Effects of information-revelation policies under market-structure uncertainty

成果类型:
Article
署名作者:
Arora, Ashish; Greenwald, Amy; Kannan, Karthik; Krishnan, Ramayya
署名单位:
Carnegie Mellon University; Brown University; Purdue University System; Purdue University
刊物名称:
MANAGEMENT SCIENCE
ISSN/ISSBN:
0025-1909
DOI:
10.1287/mnsc.1060.0688
发表日期:
2007
页码:
1234-1248
关键词:
market transparency electronic markets information systems IT policy and management economics of IS
摘要:
Geographically dispersed sellers in electronic reverse marketplaces such as those hosted by market-makers like Ariba are uncertain about the number of competitors they face in any given market session. We refer to this uncertainty about the number of competitors as market-structure uncertainty. Over the course of several market sessions sellers learn about the competitive nature of the marketplace. How they learn to reduce the market-structure uncertainty depends on the market-transparency scheme, or the revelation policy adopted. A revelation policy determines the extent to which information-the number of sellers in a session, their bidding patterns, etc.-is revealed to sellers. Because these policies control what sellers learn, and how they bid in future sessions, they determine buyer surplus.

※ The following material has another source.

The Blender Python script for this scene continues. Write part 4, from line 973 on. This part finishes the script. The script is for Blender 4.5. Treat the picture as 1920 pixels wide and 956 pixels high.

Possibly because market-structure uncertainty is more prevalent in information technology-enabled marketplaces than traditional ones, prior work has not addressed the impact of revelation policies on this type of uncertainty. Currently, there is little guidance available to buyers in choosing, the appropriate revelation policy. To address this information-technology-enabled problem, we use game theory to compare the buyer surplus generated under a set of revelation policies commonly used in electronic reverse marketplaces. We demonstrate that the policy that generates the least amount of market-structure uncertainty for the sellers always maximizes buyer surplus. We further investigate to provide intuition regarding how bidders' reactions to overcome uncertainty differs with the nature of uncertainty, and how those reactions impact buyer surplus.